#### [YOUR TASK]
Every line below is to be quoted exactly, with nothing added or dropped.

#### [DATA SHOWN]
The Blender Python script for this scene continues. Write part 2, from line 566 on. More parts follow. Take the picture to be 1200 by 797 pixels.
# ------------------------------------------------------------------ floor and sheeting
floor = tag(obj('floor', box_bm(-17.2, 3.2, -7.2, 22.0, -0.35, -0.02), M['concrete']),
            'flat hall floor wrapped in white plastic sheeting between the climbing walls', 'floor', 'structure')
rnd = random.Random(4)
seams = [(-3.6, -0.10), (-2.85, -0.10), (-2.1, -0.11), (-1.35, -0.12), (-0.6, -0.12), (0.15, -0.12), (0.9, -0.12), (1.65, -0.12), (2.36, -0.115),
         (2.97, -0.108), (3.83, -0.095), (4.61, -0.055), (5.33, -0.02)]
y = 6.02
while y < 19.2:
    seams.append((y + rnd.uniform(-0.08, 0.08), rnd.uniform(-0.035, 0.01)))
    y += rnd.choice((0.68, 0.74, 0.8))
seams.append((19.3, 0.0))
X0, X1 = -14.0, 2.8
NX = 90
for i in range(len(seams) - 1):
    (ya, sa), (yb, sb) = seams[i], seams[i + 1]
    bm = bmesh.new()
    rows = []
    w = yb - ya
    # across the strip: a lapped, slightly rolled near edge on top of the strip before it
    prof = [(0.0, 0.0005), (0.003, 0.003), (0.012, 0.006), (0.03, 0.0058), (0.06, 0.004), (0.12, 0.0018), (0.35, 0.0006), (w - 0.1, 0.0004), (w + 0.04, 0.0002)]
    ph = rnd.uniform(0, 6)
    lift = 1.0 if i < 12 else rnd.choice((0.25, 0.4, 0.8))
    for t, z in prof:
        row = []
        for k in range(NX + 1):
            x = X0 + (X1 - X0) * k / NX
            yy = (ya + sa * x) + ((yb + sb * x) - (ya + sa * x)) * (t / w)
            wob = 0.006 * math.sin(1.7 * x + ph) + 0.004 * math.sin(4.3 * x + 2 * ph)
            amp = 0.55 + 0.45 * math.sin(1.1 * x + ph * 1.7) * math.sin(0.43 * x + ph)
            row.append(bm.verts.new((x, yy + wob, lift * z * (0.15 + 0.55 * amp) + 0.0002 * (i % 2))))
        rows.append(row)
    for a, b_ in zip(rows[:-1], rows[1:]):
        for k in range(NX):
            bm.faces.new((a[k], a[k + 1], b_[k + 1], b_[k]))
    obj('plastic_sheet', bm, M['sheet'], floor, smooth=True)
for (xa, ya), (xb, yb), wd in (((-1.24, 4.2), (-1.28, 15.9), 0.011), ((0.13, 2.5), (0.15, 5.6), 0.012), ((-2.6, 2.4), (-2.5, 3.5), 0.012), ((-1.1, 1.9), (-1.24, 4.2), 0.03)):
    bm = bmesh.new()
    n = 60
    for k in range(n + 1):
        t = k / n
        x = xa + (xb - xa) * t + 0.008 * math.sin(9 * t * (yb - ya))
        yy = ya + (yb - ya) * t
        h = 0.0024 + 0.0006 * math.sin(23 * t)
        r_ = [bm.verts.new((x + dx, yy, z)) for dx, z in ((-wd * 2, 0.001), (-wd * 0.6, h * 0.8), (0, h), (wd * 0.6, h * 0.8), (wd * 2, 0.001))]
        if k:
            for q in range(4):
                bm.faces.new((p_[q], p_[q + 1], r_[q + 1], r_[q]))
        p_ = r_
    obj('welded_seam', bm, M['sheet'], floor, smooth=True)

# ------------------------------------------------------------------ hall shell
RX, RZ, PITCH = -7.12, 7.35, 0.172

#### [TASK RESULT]
The Blender Python script for this scene continues. Write part 2, from line 566 on. More parts follow. Take the picture to be 1200 by 797 pixels.
# ------------------------------------------------------------------ floor and sheeting
floor = tag(obj('floor', box_bm(-17.2, 3.2, -7.2, 22.0, -0.35, -0.02), M['concrete']),
            'flat hall floor wrapped in white plastic sheeting between the climbing walls', 'floor', 'structure')
rnd = random.Random(4)
seams = [(-3.6, -0.10), (-2.85, -0.10), (-2.1, -0.11), (-1.35, -0.12), (-0.6, -0.12), (0.15, -0.12), (0.9, -0.12), (1.65, -0.12), (2.36, -0.115),
         (2.97, -0.108), (3.83, -0.095), (4.61, -0.055), (5.33, -0.02)]
y = 6.02
while y < 19.2:
    seams.append((y + rnd.uniform(-0.08, 0.08), rnd.uniform(-0.035, 0.01)))
    y += rnd.choice((0.68, 0.74, 0.8))
seams.append((19.3, 0.0))
X0, X1 = -14.0, 2.8
NX = 90
for i in range(len(seams) - 1):
    (ya, sa), (yb, sb) = seams[i], seams[i + 1]
    bm = bmesh.new()
    rows = []
    w = yb - ya
    # across the strip: a lapped, slightly rolled near edge on top of the strip before it
    prof = [(0.0, 0.0005), (0.003, 0.003), (0.012, 0.006), (0.03, 0.0058), (0.06, 0.004), (0.12, 0.0018), (0.35, 0.0006), (w - 0.1, 0.0004), (w + 0.04, 0.0002)]
    ph = rnd.uniform(0, 6)
    lift = 1.0 if i < 12 else rnd.choice((0.25, 0.4, 0.8))
    for t, z in prof:
        row = []
        for k in range(NX + 1):
            x = X0 + (X1 - X0) * k / NX
            yy = (ya + sa * x) + ((yb + sb * x) - (ya + sa * x)) * (t / w)
            wob = 0.006 * math.sin(1.7 * x + ph) + 0.004 * math.sin(4.3 * x + 2 * ph)
            amp = 0.55 + 0.45 * math.sin(1.1 * x + ph * 1.7) * math.sin(0.43 * x + ph)
            row.append(bm.verts.new((x, yy + wob, lift * z * (0.15 + 0.55 * amp) + 0.0002 * (i % 2))))
        rows.append(row)
    for a, b_ in zip(rows[:-1], rows[1:]):
        for k in range(NX):
            bm.faces.new((a[k], a[k + 1], b_[k + 1], b_[k]))
    obj('plastic_sheet', bm, M['sheet'], floor, smooth=True)
for (xa, ya), (xb, yb), wd in (((-1.24, 4.2), (-1.28, 15.9), 0.011), ((0.13, 2.5), (0.15, 5.6), 0.012), ((-2.6, 2.4), (-2.5, 3.5), 0.012), ((-1.1, 1.9), (-1.24, 4.2), 0.03)):
    bm = bmesh.new()
    n = 60
    for k in range(n + 1):
        t = k / n
        x = xa + (xb - xa) * t + 0.008 * math.sin(9 * t * (yb - ya))
        yy = ya + (yb - ya) * t
        h = 0.0024 + 0.0006 * math.sin(23 * t)
        r_ = [bm.verts.new((x + dx, yy, z)) for dx, z in ((-wd * 2, 0.001), (-wd * 0.6, h * 0.8), (0, h), (wd * 0.6, h * 0.8), (wd * 2, 0.001))]
        if k:
            for q in range(4):
                bm.faces.new((p_[q], p_[q + 1], r_[q + 1], r_[q]))
        p_ = r_
    obj('welded_seam', bm, M['sheet'], floor, smooth=True)

# ------------------------------------------------------------------ hall shell
RX, RZ, PITCH = -7.12, 7.35, 0.172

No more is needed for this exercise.